Review of You and Me

You and Me (1938)
8/10
Lang's 3rd American film an odd but mostly successful mix of genres
16 March 2008
Warning: Spoilers
After the very intense and downbeat Fury and You Only Live Once, Fritz Lang's third American film seems something of an anomaly for the director: a semi-comic hoodlum farce with musical moments, some of them courtesy of an (uncredited) Kurt Weill, and starring early tough-guy stalwart George Raft and the leading lady of the two previous Hollywood Lang pictures, Sylvia Sidney. An odd combination of elements, with even some Capra-esquire screwball thrown in, and yet on the whole it works. Raft and Sidney are both ex-cons trying to go straight working in a big department store owned by kindhearted Mr. Morris (Harry Carey) who fall in love; but Raft doesn't know that Sidney's a parolee, while Sidney knows his secret.

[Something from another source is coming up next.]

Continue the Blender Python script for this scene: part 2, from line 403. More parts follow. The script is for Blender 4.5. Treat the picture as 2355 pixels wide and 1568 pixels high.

They have to keep their eventual marriage quiet from everyone, and humor ensues with Sidney's efforts to do so; eventually Raft is lured into a plot by some of his ex-con buddies to rob the store that has helped them out so much and Sidney has to come in to save the day.

And odd film, as I say, with a proto-feminist very strong female lead by the always wonderful Sylvia Sidney, great photography by Charles Lang, and a noirish downbeat feel pervading an often sunny and humorous plot line, the Langian inevitability of fate and of returning to one's worst impulses never more than a heartbeat away. Unjustly neglected, seen on a decent enough quality rental VHS.